*REQUIRED TASK*:
Please retype the data in full and exactly; the pictures are not part of the copy.

*SUPPLIED MATERIAL*:
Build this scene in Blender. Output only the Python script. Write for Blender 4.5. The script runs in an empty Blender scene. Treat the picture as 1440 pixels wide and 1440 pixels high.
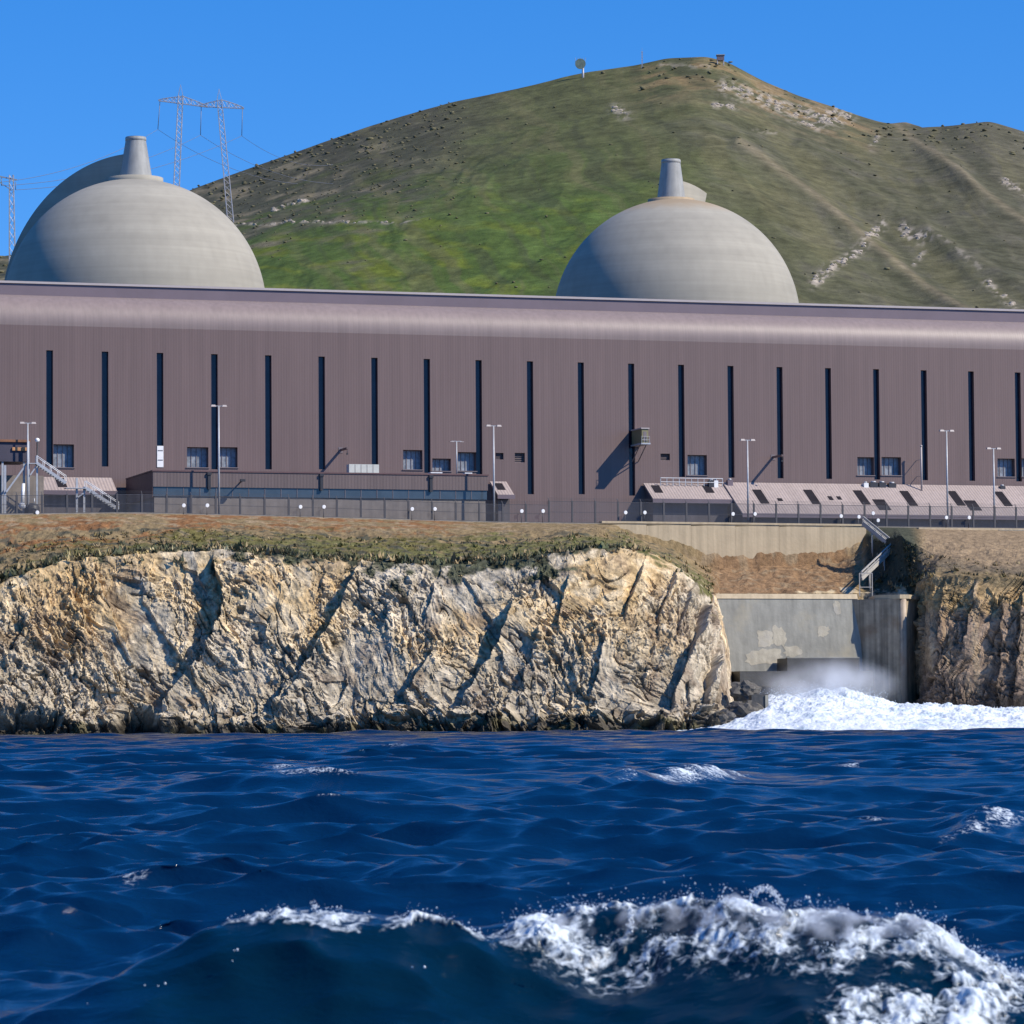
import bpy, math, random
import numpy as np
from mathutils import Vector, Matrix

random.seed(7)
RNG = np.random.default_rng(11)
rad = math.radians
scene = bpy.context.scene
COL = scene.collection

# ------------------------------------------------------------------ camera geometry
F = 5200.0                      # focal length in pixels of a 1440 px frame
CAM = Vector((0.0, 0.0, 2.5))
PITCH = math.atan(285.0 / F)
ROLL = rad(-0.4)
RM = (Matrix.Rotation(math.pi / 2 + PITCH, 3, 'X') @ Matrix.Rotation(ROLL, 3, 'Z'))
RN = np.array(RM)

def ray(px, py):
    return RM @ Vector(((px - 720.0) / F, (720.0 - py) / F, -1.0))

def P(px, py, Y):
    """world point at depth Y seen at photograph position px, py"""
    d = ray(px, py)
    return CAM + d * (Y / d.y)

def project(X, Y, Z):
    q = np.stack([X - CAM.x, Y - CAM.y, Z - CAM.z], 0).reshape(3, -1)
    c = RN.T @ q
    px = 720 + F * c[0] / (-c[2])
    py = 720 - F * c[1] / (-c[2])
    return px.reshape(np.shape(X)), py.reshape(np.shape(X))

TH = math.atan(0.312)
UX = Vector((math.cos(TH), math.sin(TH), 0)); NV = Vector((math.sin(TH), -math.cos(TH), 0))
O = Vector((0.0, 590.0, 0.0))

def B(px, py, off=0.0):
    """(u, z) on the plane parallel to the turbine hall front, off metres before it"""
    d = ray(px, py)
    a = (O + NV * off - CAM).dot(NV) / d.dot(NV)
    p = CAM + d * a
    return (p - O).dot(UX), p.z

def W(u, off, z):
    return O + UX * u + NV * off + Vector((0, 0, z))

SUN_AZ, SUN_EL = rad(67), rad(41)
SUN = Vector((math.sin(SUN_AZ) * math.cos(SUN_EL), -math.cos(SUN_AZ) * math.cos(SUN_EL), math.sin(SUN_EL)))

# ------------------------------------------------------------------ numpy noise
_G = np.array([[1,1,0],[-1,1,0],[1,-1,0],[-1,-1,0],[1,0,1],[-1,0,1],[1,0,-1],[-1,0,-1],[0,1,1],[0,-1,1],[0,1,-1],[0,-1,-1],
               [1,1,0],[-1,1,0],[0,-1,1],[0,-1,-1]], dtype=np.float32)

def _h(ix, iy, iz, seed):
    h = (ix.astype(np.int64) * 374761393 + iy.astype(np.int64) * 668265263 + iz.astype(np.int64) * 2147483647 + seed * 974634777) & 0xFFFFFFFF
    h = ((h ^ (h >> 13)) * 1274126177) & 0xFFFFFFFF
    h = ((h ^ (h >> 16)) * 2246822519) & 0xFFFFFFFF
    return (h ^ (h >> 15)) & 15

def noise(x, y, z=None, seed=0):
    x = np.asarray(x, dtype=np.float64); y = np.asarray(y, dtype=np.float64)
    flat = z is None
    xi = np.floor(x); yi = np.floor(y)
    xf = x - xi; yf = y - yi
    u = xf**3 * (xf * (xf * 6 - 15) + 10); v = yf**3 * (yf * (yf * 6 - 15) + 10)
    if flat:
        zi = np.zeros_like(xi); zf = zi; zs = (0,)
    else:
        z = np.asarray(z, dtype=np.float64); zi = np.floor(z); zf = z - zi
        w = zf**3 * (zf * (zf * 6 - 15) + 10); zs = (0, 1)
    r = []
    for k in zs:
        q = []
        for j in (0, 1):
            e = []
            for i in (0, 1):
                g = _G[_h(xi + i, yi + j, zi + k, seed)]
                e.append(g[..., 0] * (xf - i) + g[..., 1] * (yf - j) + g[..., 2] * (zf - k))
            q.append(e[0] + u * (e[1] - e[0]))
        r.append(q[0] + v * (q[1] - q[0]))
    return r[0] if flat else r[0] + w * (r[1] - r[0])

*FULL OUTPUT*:
Build this scene in Blender. Output only the Python script. Write for Blender 4.5. The script runs in an empty Blender scene. Treat the picture as 1440 pixels wide and 1440 pixels high.
import bpy, math, random
import numpy as np
from mathutils import Vector, Matrix

random.seed(7)
RNG = np.random.default_rng(11)
rad = math.radians
scene = bpy.context.scene
COL = scene.collection

# ------------------------------------------------------------------ camera geometry
F = 5200.0                      # focal length in pixels of a 1440 px frame
CAM = Vector((0.0, 0.0, 2.5))
PITCH = math.atan(285.0 / F)
ROLL = rad(-0.4)
RM = (Matrix.Rotation(math.pi / 2 + PITCH, 3, 'X') @ Matrix.Rotation(ROLL, 3, 'Z'))
RN = np.array(RM)

def ray(px, py):
    return RM @ Vector(((px - 720.0) / F, (720.0 - py) / F, -1.0))

def P(px, py, Y):
    """world point at depth Y seen at photograph position px, py"""
    d = ray(px, py)
    return CAM + d * (Y / d.y)

def project(X, Y, Z):
    q = np.stack([X - CAM.x, Y - CAM.y, Z - CAM.z], 0).reshape(3, -1)
    c = RN.T @ q
    px = 720 + F * c[0] / (-c[2])
    py = 720 - F * c[1] / (-c[2])
    return px.reshape(np.shape(X)), py.reshape(np.shape(X))

TH = math.atan(0.312)
UX = Vector((math.cos(TH), math.sin(TH), 0)); NV = Vector((math.sin(TH), -math.cos(TH), 0))
O = Vector((0.0, 590.0, 0.0))

def B(px, py, off=0.0):
    """(u, z) on the plane parallel to the turbine hall front, off metres before it"""
    d = ray(px, py)
    a = (O + NV * off - CAM).dot(NV) / d.dot(NV)
    p = CAM + d * a
    return (p - O).dot(UX), p.z

def W(u, off, z):
    return O + UX * u + NV * off + Vector((0, 0, z))

SUN_AZ, SUN_EL = rad(67), rad(41)
SUN = Vector((math.sin(SUN_AZ) * math.cos(SUN_EL), -math.cos(SUN_AZ) * math.cos(SUN_EL), math.sin(SUN_EL)))

# ------------------------------------------------------------------ numpy noise
_G = np.array([[1,1,0],[-1,1,0],[1,-1,0],[-1,-1,0],[1,0,1],[-1,0,1],[1,0,-1],[-1,0,-1],[0,1,1],[0,-1,1],[0,1,-1],[0,-1,-1],
               [1,1,0],[-1,1,0],[0,-1,1],[0,-1,-1]], dtype=np.float32)

def _h(ix, iy, iz, seed):
    h = (ix.astype(np.int64) * 374761393 + iy.astype(np.int64) * 668265263 + iz.astype(np.int64) * 2147483647 + seed * 974634777) & 0xFFFFFFFF
    h = ((h ^ (h >> 13)) * 1274126177) & 0xFFFFFFFF
    h = ((h ^ (h >> 16)) * 2246822519) & 0xFFFFFFFF
    return (h ^ (h >> 15)) & 15

def noise(x, y, z=None, seed=0):
    x = np.asarray(x, dtype=np.float64); y = np.asarray(y, dtype=np.float64)
    flat = z is None
    xi = np.floor(x); yi = np.floor(y)
    xf = x - xi; yf = y - yi
    u = xf**3 * (xf * (xf * 6 - 15) + 10); v = yf**3 * (yf * (yf * 6 - 15) + 10)
    if flat:
        zi = np.zeros_like(xi); zf = zi; zs = (0,)
    else:
        z = np.asarray(z, dtype=np.float64); zi = np.floor(z); zf = z - zi
        w = zf**3 * (zf * (zf * 6 - 15) + 10); zs = (0, 1)
    r = []
    for k in zs:
        q = []
        for j in (0, 1):
            e = []
            for i in (0, 1):
                g = _G[_h(xi + i, yi + j, zi + k, seed)]
                e.append(g[..., 0] * (xf - i) + g[..., 1] * (yf - j) + g[..., 2] * (zf - k))
            q.append(e[0] + u * (e[1] - e[0]))
        r.append(q[0] + v * (q[1] - q[0]))
    return r[0] if flat else r[0] + w * (r[1] - r[0])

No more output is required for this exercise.